The trick is that a liquid boils at a temperature that depends on its pressure. Raise the pressure, the boiling point goes up. Drop the pressure, the boiling point drops. We use that on purpose. We give the refrigerant a low pressure indoors so it boils cold and soaks up heat, and a high pressure outdoors so it condenses hot and rejects that heat to outdoor air.

In the field

Walk the loop with me, starting at the compressor:

  1. Compression (the compressor). The compressor pulls in cool, low-pressure refrigerant vapor from the suction line and squeezes it. Squeezing a gas raises both its pressure and its temperature. It leaves the compressor as a hot, high-pressure vapor. The compressor is the pump that makes the whole cycle go — it's the line between the low side and the high side.
  1. Condensing (the condenser). That hot vapor flows into the outdoor coil (in cooling). The condenser fan blows outdoor air across it. Because the vapor is now hotter than the outdoor air, heat flows out of the refrigerant into the air. As it loses heat, the vapor condenses into a liquid — same as steam fogging up a cold window. It leaves the condenser as a warm, high-pressure liquid.
  1. Metering (the metering device). Next the liquid hits the metering device — a TXV or a fixed orifice (piston). This is the dividing line on the other end. It's a deliberate restriction that drops the pressure way down. The instant the pressure drops, the boiling point drops with it, and the refrigerant becomes a cold, low-pressure mix of liquid and a little flash gas.
  1. Evaporating (the evaporator). That cold liquid enters the indoor coil. The blower pushes warm room air across it. Now the refrigerant is colder than the room air, so heat flows into the refrigerant and boils it back into a vapor.
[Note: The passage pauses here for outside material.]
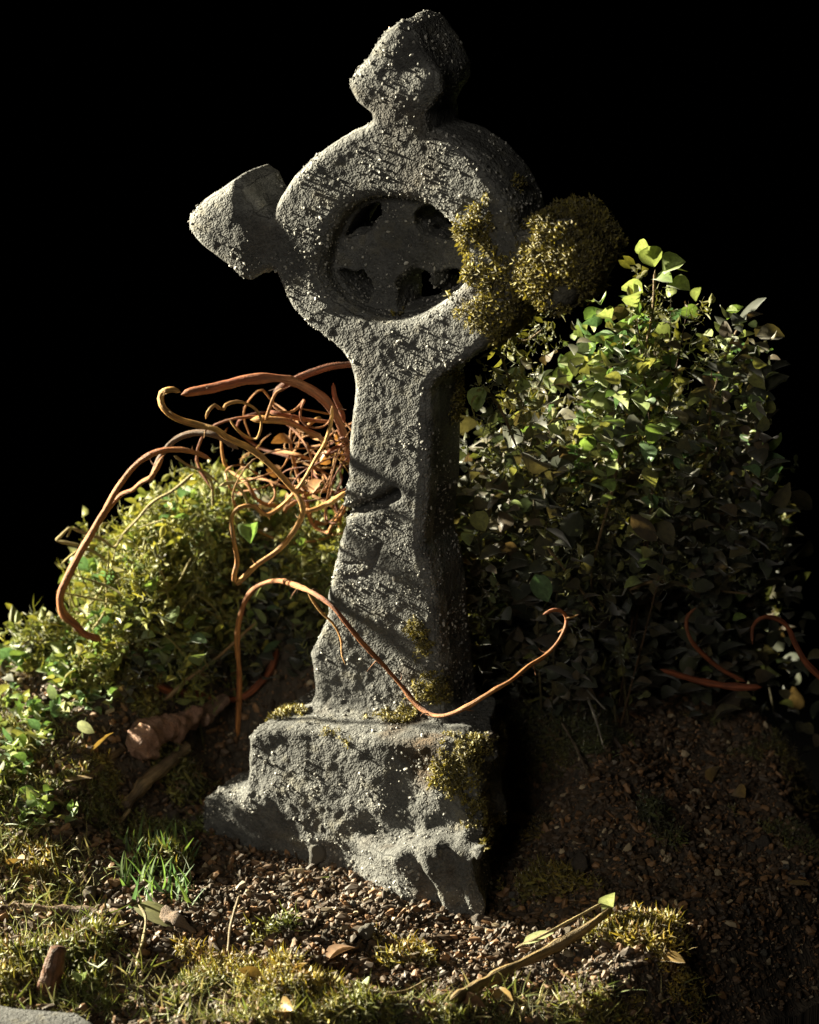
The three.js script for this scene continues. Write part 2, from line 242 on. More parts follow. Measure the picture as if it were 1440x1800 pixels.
// a leaf along +z, upper side +y: outline half-width f(t), cupped and arched
function leafGeo(f, cup, arch, nL = 5, fold = 0) {
  const p = [], uv = [], idx = [];
  for (let i = 0; i <= nL; i++) { const t = i / nL, h = f(t); for (let j = -1; j <= 1; j++) { const s = j * h; p.push(s, cup * s * s * 4 + fold * Math.abs(s) - arch * t * t, t); uv.push(j * 0.5 + 0.5, t); } }
  for (let i = 0; i < nL; i++) for (let j = 0; j < 2; j++) { const a = i * 3 + j, b = a + 3; idx.push(a, b, a + 1, b, b + 1, a + 1); }
  const g = new THREE.BufferGeometry(); g.setAttribute('position', new THREE.Float32BufferAttribute(p, 3)); g.setAttribute('uv', new THREE.Float32BufferAttribute(uv, 2)); g.setIndex(idx); g.computeVertexNormals(); return g;
}
const oval = (w, e = 0.02) => (t) => Math.max(e, w * Math.pow(Math.sin(Math.PI * Math.pow(clamp(t, 0.0001, 0.9999), 0.9)), 0.55));
const LEAVES = [leafGeo(oval(0.36), 0.5, 0.12), leafGeo(oval(0.42), 0.8, -0.1), leafGeo(oval(0.30), 0.3, 0.35, 5, 0.3), leafGeo(oval(0.26), -0.5, 0.3, 6, 0.6), leafGeo(oval(0.45), 0.2, 0.2, 5, 0.25)];
const BLADES = [leafGeo((t) => 0.035 * (1.02 - t), 0, 0.25, 5, 0.4), leafGeo((t) => 0.03 * (1.02 - t * t), 0, 0.6, 6, 0.3), leafGeo((t) => 0.04 * (1.02 - t), 0, -0.15, 4, 0.4)];
const toM = (pos, dir, roll, s, sw = 1) => { const q = new THREE.Quaternion().setFromUnitVectors(V(0, 0, 1), dir.clone().normalize()).multiply(new THREE.Quaternion().setFromAxisAngle(V(0, 0, 1), roll)); return new THREE.Matrix4().compose(pos, q, V(s * sw, s, s)); };
const rdir = (r, up = 0, spread = 1) => { const a = r() * 6.2832, y = r() * 2 - 1, k = Math.sqrt(1 - y * y); return V(k * Math.cos(a) * spread, y * spread + up, k * Math.sin(a) * spread).normalize(); };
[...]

Boiling absorbs a lot of heat — that's where the cooling actually happens. It leaves as a cool, low-pressure vapor and heads back to the compressor to start over.

That's the loop. Compress, condense, meter, evaporate. Forever, as long as the unit runs.

Normal values & targets

You don't memorize pressures — they ride on the refrigerant and the conditions. But here's the shape of it on a healthy R-410A cooling system on a mild day:

  • Low side (suction): roughly 115–135 psig, which saturates around 38–45°F.
  • High side (liquid/discharge): roughly 350–425 psig, depending on outdoor temp; condensing temp usually lands about 15–25°F above outdoor ambient.
  • Superheat at the compressor: generally 10–20°F so the compressor only swallows vapor.
  • Subcooling at the condenser outlet: generally 8–12°F on a TXV system so the metering device gets solid liquid.

The exact numbers shift with refrigerant, weather, and load. The relationships don't.

Common faults & what they mean

  • Warm air, low suction, low head: often low charge or a restriction starving the evaporator.
  • High head, high subcooling: often overcharge or a dirty/blocked condenser that can't reject heat.
  • High superheat everywhere: the evaporator is starved — low charge, undersized metering, or a restriction upstream.
  • Low superheat, liquid coming back: the evaporator is flooded — overcharge or a metering device feeding too much.

Every one of those is just one of the four processes not doing its job. Find which process is off and you've found the problem.

Tech tips & gotchas

  • The compressor and the metering device are the two "walls" between the high side and the low side. Everything between the compressor discharge and the metering device is high side. Everything from the metering device outlet back to the compressor suction is low side. Know which side you're touching.
  • A condenser rejects more heat than the evaporator absorbs. It has to dump both the heat picked up indoors AND the heat the compressor added by squeezing. That's why the outdoor coil runs hot.
  • "Subcooling" and "superheat" aren't extra concepts bolted on — they're just how far the liquid is below its boiling point (subcool) or how far the vapor is above it (superheat). They tell you the state of the refrigerant at that point in the loop.

Safety / code notes

  • Refrigerant under pressure can flash-freeze skin and eyes — wear safety glasses and gloves when connecting and disconnecting hoses.
  • Recover refrigerant per EPA 608; venting most refrigerants is a federal violation.
  • Service and handling of newer A2L refrigerants carry added requirements per the equipment listing and applicable code — confirm before working on those systems.